⟨

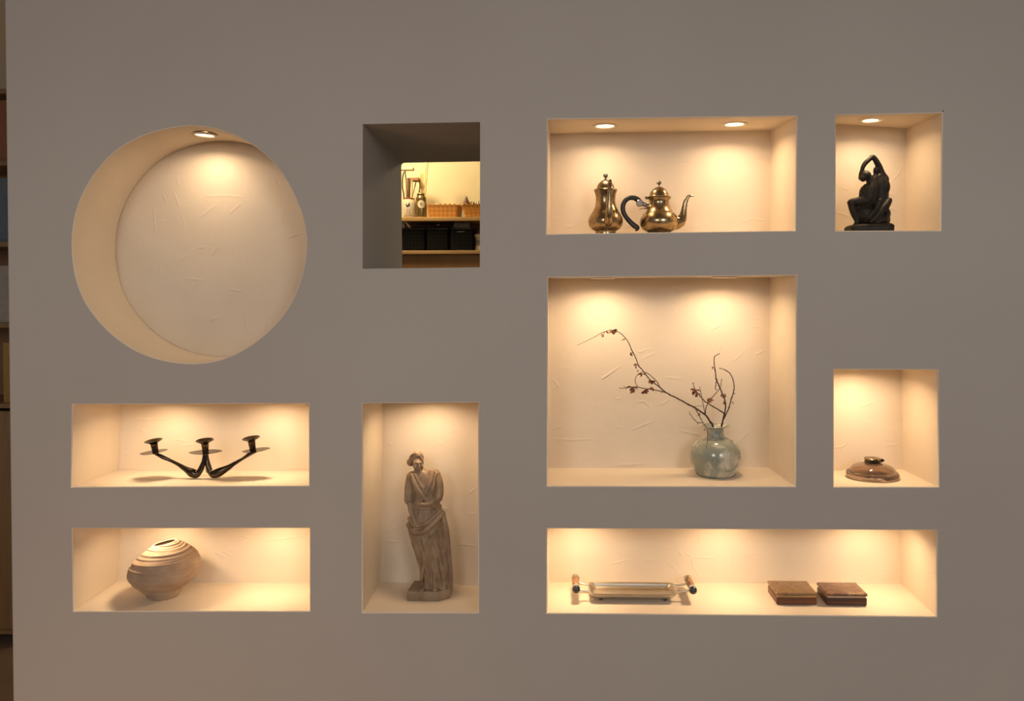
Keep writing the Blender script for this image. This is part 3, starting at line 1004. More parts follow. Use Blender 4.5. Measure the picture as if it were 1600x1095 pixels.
sec = [(zp + 2, 245, 94, 80, 1.0), (zp - 25, 243, 94, 78, 1.0), (900, 242, 95, 76, 1.0), (850, 237, 98, 78, 1.0), (800, 228, 103, 80, 1.0), (750, 218, 108, 82, 1.0), (700, 207, 111, 84, 1.0), (640, 192, 110, 84, .9),
       (580, 178, 112, 84, .75), (520, 176, 110, 82, .6), (470, 178, 99, 74, .55), (430, 181, 89, 66, .5), (400, 183, 86, 64, .4), (360, 185, 84, 66, .35), (320, 184, 86, 70, .3), (280, 180, 90, 70, .25), (245, 174, 96, 64, .2), (215, 168, 92, 56, .12), (195, 158, 68, 48, .05), (182, 148, 42, 40, 0), (170, 138, 30, 32, 0)]
sp = spline([s for s in sec], 5)
rows = []
for a in sp:
    v, cx_, rx, ry, am = a
    row = []
    for j in range(120):
        th = 2 * PI * j / 120
        f_ = 0
        drift = (v - 500) * 0.0022
        f_ += 6.5 * math.sin(9 * (th + drift) + 0.8) + 4.0 * math.sin(17 * (th - drift * .5) + v * 0.004)
        f_ += 3.0 * math.sin(v * 0.05 + 2.5 * math.sin(th * 2))
        row.append(P(cx_ + (rx + f_ * am) * math.cos(th), v, -8 + (ry + f_ * am) * math.sin(th)))
    rows.append(row)
m.rings(rows, True, True, True)
# drapery rolls: from shoulder to hip, around the hips, falling over the forearm
chain(m, [(95, 215, -45, 16), (120, 270, -70, 17), (165, 330, -78, 17), (220, 390, -70, 17), (268, 440, -40, 17)])
chain(m, [(115, 205, -50, 12), (150, 265, -72, 13), (195, 320, -78, 13), (245, 375, -60, 13), (275, 420, -35, 14)])
chain(m, [(232, 190, -38, 12), (222, 250, -74, 13), (195, 310, -80, 13), (160, 370, -76, 13), (118, 430, -50, 12)])
chain(m, [(208, 185, -40, 9), (200, 245, -74, 10), (176, 300, -82, 10), (140, 360, -76, 10), (100, 415, -40, 10)])
chain(m, [(66, 545, -30, 18), (110, 580, -75, 18), (175, 570, -92, 18), (240, 520, -80, 18), (285, 470, -35, 18)])
chain(m, [(70, 500, -30, 13), (115, 535, -74, 14), (180, 525, -90, 14), (240, 480, -74, 14), (280, 445, -35, 14)])
for k_, (u0, u1, dd) in enumerate(((230, 282, 12), (252, 306, 26), (272, 318, 40))):
    chain(m, [(u0, 560, -84 + dd, 9), (u0 + (u1 - u0) * .3, 680, -88 + dd, 11), (u0 + (u1 - u0) * .65, 800, -86 + dd, 11), (u1, 930, -82 + dd, 12)])
for k_ in range(6):                                           # folds sweeping from the hip down across the shins
    chain(m, [(268 - 12 * k_, 545 + 30 * k_, -74, 6), (222 - 10 * k_, 630 + 38 * k_, -84, 9), (180 - 4 * k_, 690 + 40 * k_, -80, 9), (140 + 4 * k_, 720 + 38 * k_, -58, 5)])
for u0, u1 in ((118, 138), (138, 152), (232, 212), (246, 226)):         # pleats of the bodice down to the belt
    chain(m, [(u0, 215, -44, 7), ((u0 * 2 + u1) / 3, 280, -78, 8), (u1, 350, -76, 7), (u1 + 6, 418, -72, 6)])
chain(m, [(290, 470, -20, 20), (312, 600, -10, 22), (322, 740, -5, 23), (330, 880, 0, 24), (332, zp - 10, 0, 22)])
# belt
rows = []
for dv, g_ in ((-9, 1.0), (-5, 1.045), (5, 1.045), (9, 1.0)):
    rows.append([P(181.5 + 91 * g_ * math.cos(2 * PI * j / 60), 425 + dv, -8 + 68 * g_ * math.sin(2 * PI * j / 60)) for j in range(60)])
m.rings(rows, True, True, True)
# bust, shoulders, sleeved arms: one hanging, one folded across the waist
m.ball(P(140, 300, -54), (36 * K, 26 * K, 34 * K)); m.ball(P(210, 290, -52), (36 * K, 26 * K, 34 * K))
m.ball(P(92, 235, -5), (38 * K, 40 * K, 42 * K)); m.ball(P(232, 214, -5), (44 * K, 42 * K, 34 * K))
chain(m, [(86, 235, -5, 38), (74, 290, -8, 36), (70, 345, -15, 34), (72, 380, -22, 36)])
chain(m, [(74, 370, -22, 22), (84, 430, -45, 20), (104, 480, -70, 17), (118, 510, -84, 13)])
chain(m, [(244, 222, -5, 34), (260, 268, -12, 34), (268, 320, -22, 32), (262, 362, -35, 33)])
chain(m, [(260, 355, -38, 21), (225, 385, -72, 19), (190, 395, -86, 17), (165, 392, -90, 13)])
for (hu, hv, dx, dy) in ((120, 516, 8, 16), (160, 392, -16, 3)):
    m.ball(P(hu, hv, -90), (13 * K, 8 * K, 13 * K))
    for q_ in range(4):
        ox_ = (q_ - 1.5) * 5
        chain(m, [(hu + (ox_ if dy > 8 else 0), hv + (0 if dy > 8 else ox_), -92, 4), (hu + (ox_ if dy > 8 else 0) + dx, hv + (0 if dy > 8 else ox_) + dy, -92, 3.4)], seg=8)
    chain(m, [(hu + 4, hv - 8, -92, 4.2), (hu + 4 + dx * .6 + 3, hv - 8 + dy * .4, -96, 3.4)], seg=8)
# feet under the hem
m.ball(P(165, zp - 8, -92), (20 * K, 34 * K, 11 * K)); m.ball(P(250, zp - 8, -88), (20 * K, 32 * K, 11 * K))
# neck and head turned a little to the right
chain(m, [(150, 215, 0, 36), (140, 196, 4, 25), (130, 172, 4, 25)])
m.ball(P(128, 142, -16), (36 * K, 40 * K, 50 * K))
m.ball(P(133, 168, -28), (26 * K, 27 * K, 28 * K))
m.ball(P(138, 189, -44), (10 * K, 9 * K, 8 * K))          # chin
chain(m, [(141, 128, -51, 4), (145, 146, -57, 5), (146, 156, -60, 6.5)], seg=10)      # nose
chain(m, [(108, 131, -42, 5), (124, 127, -51, 5), (141, 128, -53, 5), (158, 129, -43, 4)], seg=10)   # brow
chain(m, [(133, 175, -54, 3.5), (142, 177, -58, 4.5), (151, 174, -53, 3.5)], seg=8)   # mouth
m.ball(P(118, 158, -44), (13 * K, 13 * K, 15 * K)); m.ball(P(157, 154, -38), (9 * K, 12 * K, 15 * K))
robe = m.build('robed_body', STONE, sta, bake=(0.0011, 2))
m = MB()
m.ball(P(118, 109, 12), (45 * K, 46 * K, 46 * K))
for k_ in range(6):                                          # waves swept back from a centre parting
    chain(m, [(138 - 3 * k_, 82 + 3.4 * k_, -40 + k_, 5), (116 - 6 * k_, 82 + 8 * k_, -34 + 3 * k_, 7), (88 - 3 * k_, 98 + 12 * k_, -12 + 4 * k_, 8), (72, 118 + 6 * k_, 14, 8)], seg=10)
    chain(m, [(140 + 2 * k_, 82 + 3 * k_, -39 + k_, 5), (150 + 2 * k_, 87 + 8 * k_, -26, 6), (158, 100 + 8 * k_, -4, 7)], seg=10)
chain(m, [(161, 100, -6, 5), (148, 78, -30, 5), (120, 70, -36, 5), (92, 80, -26, 5), (74, 100, -4, 5), (68, 120, 20, 5)], seg=10)   # fillet
m.ball(P(74, 140, 24), (28 * K, 30 * K, 28 * K))             # bun
m.build('hair', STONE, robe, bake=(0.0010, 1))

# ------------------------------------------------------------------ candle holder
YC = 0.090
c0 = at(321, 748.5, YC); c0.z = FLOOR_AT['candle'][0](c0.x, YC)
can = thing('candle_holder', c0, 'dark bronze three-armed candle holder with leaf-shaped drip plates', 'candle holder')
dz = c0.z - at(321, 749.2, YC).z
KC = (2 + YC) / F
W = lambda u, v, d=0.0: at(u, v, YC) + Vector((0, d, dz)) - c0
for side, arm in (('l', [(243.5, 711.2, 2.0, 0), (249, 713.2, 2.8, 0), (256, 716.6, 3.2, 0), (267.5, 721.6, 2.5, 0), (280, 727.8, 3.0, -.001), (291, 734.5, 4.6, -.002), (300, 739.5, 7.0, -.003), (307, 741.8, 6.6, -.004), (312, 739, 4.8, -.004), (316, 731, 4.3, -.003), (318.8, 722, 3.6, -.001), (320, 711, 3.2, 0)]),
                  ('r', [(401, 706.2, 2.2, 0), (395, 708.5, 3.0, 0), (387, 713, 3.0, 0), (379, 718.3, 2.4, 0), (367, 725.5, 3.0, -.001), (356, 732.5, 4.6, -.002), (344, 738.7, 7.0, -.003), (335.5, 741.8, 6.6, -.004), (330.5, 739, 4.8, -.004), (326.5, 731, 4.3, -.003), (323.8, 722, 3.6, -.001), (322.5, 711, 3.2, 0)]),
                  ('b', [(321.2, 711, 2.6, .004), (321, 722, 3.2, .012), (320, 733, 4.2, .024), (318.5, 740.5, 5.2, .032), (317, 742, 5.0, .037)])):
    sp = spline(arm, 7)
    pts = [W(a[0], a[1], a[3]) for a in sp]; rr = [a[2] * KC for a in sp]
    m = MB().tube(pts, rr, 18, flat=0.9, rounded=True)
    m.build('arm' if side != 'b' else 'rear_leg', BRONZE, can, angle=60)


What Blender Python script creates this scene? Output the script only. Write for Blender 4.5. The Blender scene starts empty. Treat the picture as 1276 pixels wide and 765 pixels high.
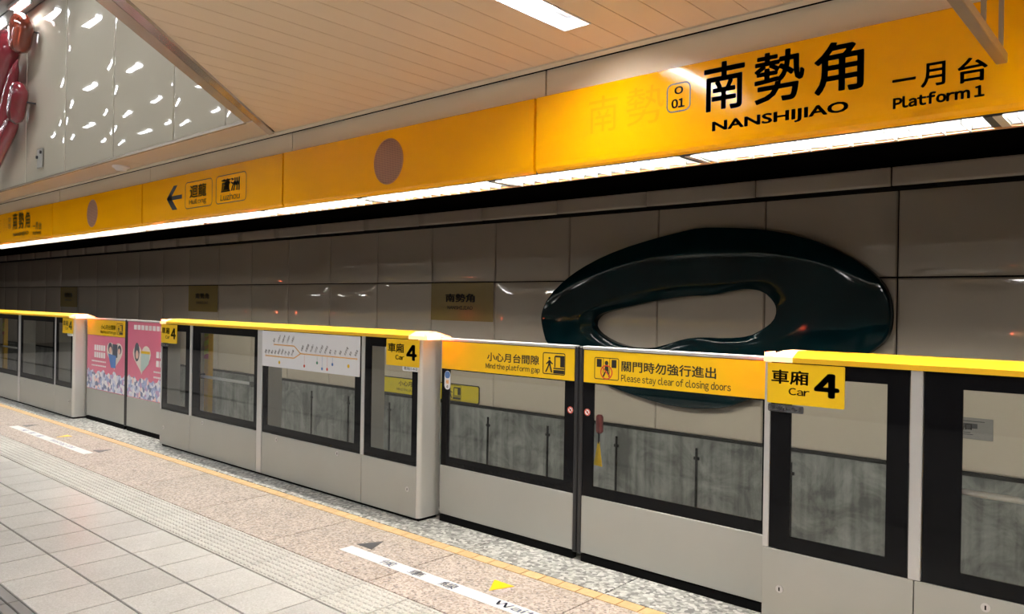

⟩

DIRECTIONS: Of the lines in the entries above, how many include "picture"? Only the number should be given.

OUTPUT: 2